Saved by Stubbornness

By the 1990s, Taiwan's railways needed larger maintenance facilities, and the Changhua Roundhouse was slated for demolition to make way for a modern depot. Local residents and heritage advocates fought the plan. Their argument was simple: this was the last one. Every other roundhouse in Taiwan had already been destroyed. Demolishing Changhua's would eliminate the final physical link to an era of railway history. The pushback succeeded. The depot was built south of Changhua railway station instead, and on 25 October 2000, the roundhouse was officially designated a county monument. The government's rationale cited the building's unique architecture and its significance in Taiwanese railway history, a formal acknowledgment of what the community had been saying all along.

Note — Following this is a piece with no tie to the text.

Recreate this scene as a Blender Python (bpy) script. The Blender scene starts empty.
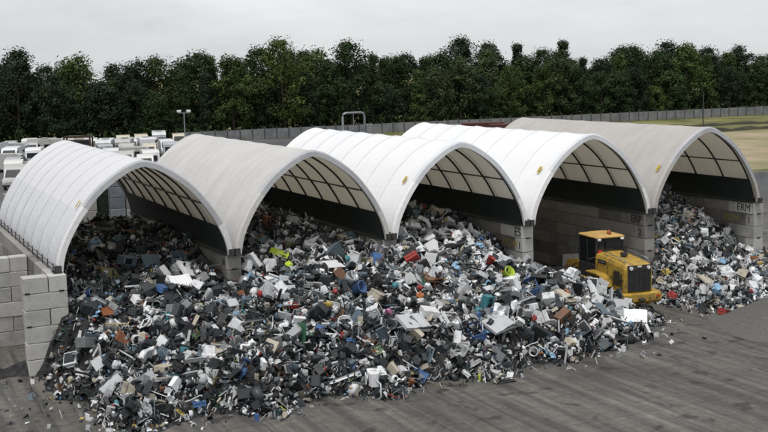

Steam and Steel, Still Breathing

The roundhouse is not a museum in the conventional sense. It remains operational, still used by Taiwan Railway for maintaining and storing rolling stock. Visitors can watch the turntable in action, rotating locomotives between stalls like a mechanical dance. As of 2020, the roundhouse displays two steam locomotives: CK124, a CK120 class engine derived from the Japanese National Railways Class C12 design, and DT668, a DT650 class locomotive based on the JNR Class D51. These machines, built to haul freight and passengers through Taiwan's mountainous interior, sit in the same stalls that sheltered their predecessors a century ago. The fan-shaped building that houses them is both archive and workshop, a place where history is maintained in the most literal sense.

The Shape of Persistence

Railway roundhouses were once common infrastructure across the world, essential to the age of steam when locomotives could not easily reverse direction and needed to be turned on a central table. Most were demolished as diesel and electric traction made them obsolete. In Taiwan, the pattern was absolute: five roundhouses destroyed, one saved. The Changhua Roundhouse endures because people valued it before the government did. It stands as evidence that heritage preservation is not always a top-down process. Sometimes it begins with residents who refuse to sign off on a demolition permit, who insist that a building matters not because it is efficient but because it is irreplaceable. The turntable still turns. The fan still opens. That is the point.

From the Air

Located at 24.09°N, 120.54°E directly north of Changhua railway station in Changhua City, Changhua County. The roundhouse's distinctive fan shape is visible from altitude, with twelve stalls radiating from a central turntable. Nearest airports: Taichung International Airport (RCMQ) approximately 20 km to the north. Best viewed at 1,500-3,000 ft AGL to appreciate the fan-shaped layout. The roundhouse sits within the urban area of Changhua City, adjacent to the railway yard, which provides good contrast for identification.